Puis, j'ai connu avec lui mon premier été à Carnac. A la fin du séjour, il s'en est allé. Je l’ai laissé partir chez le vétérinaire, sans le voir revenir. Ses maîtres ont tiré les rideaux à leur retour. Leurs yeux les brûlaient.

Egoïstement, je questionnais mon destin. Le chat ne pouvait pas me sentir. La drôle et Gaston (il m'a bien fallu leur trouver un nom) ne chassaient pas. Le motif principal de mon adoption avait disparu, réduit en cendre. 

Le lendemain, je compris qu’une nouvelle mission m’était confiée.

Le jour à peine levé,  la Drôle ne pouvait pas se retenir: il fallait qu'elle parte en promenade et qu'elle goûte sans attendre l'air nouveau. Les promenades matinales ne venaient donc pas satisfaire seulement les besoins du bon vieux Bug. 

Chaque matin, il est impératif de la sortir, quelque soit le temps, et je m'acquitte de cette nouvelle fonction parfaitement.

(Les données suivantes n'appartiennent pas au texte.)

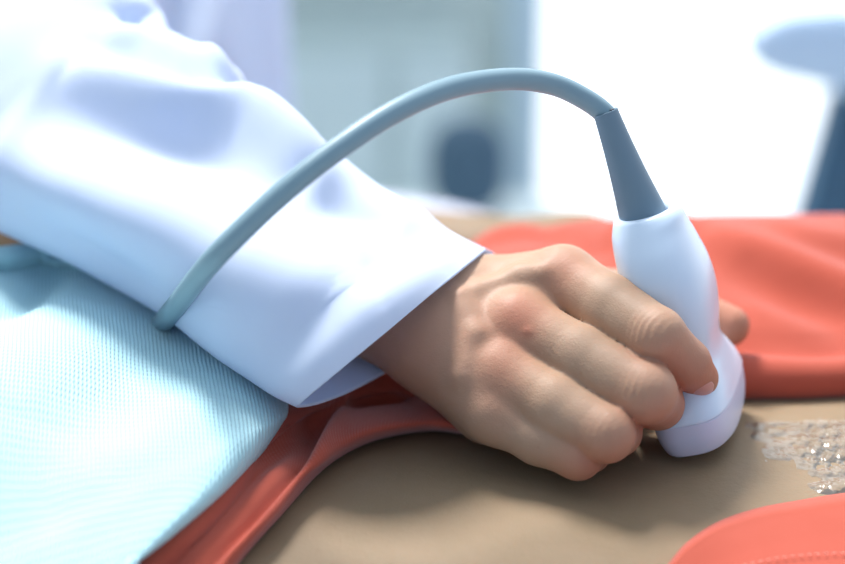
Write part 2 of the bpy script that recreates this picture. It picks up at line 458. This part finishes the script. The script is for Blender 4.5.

J'ai même cru pouvoir l'initier à la chasse mais ni les mouettes, ni les canards ne l'intéressent. Parfois encore, je reste comme un idiot, assis à ses pieds, à attendre ses instructions. Vas y, va chercher le coin-coin! Mais rien...J'y cours quand même.

J'ai pleinement accepté la perte de mon bon ami. Mon humeur n'est jamais à la nostalgie. Nous les bêtes, nous sommes très familiarisées avec le cycle Vie/Mort/Vie. 

C'est pourquoi notre vie est bonne, en général, car elle accueille beaucoup en ne s'obstinant pas à être sélective. On prend ce qui vient et on accepte ce qui meurt, pour donner une chance à ce qui doit arriver. 

C’est donc ça, mon bon ami, ta dernière volonté ?  Que je ne m’éloigne jamais trop de cette évidence, en m’incrustant chez toi ? 

Nous avons été, sommes et serons toujours des chiens sauvages et innocents. Je ne l’oublie pas.

Au fait, je m'appelle Garou et mon nom fait trembler tous les canards de Versailles.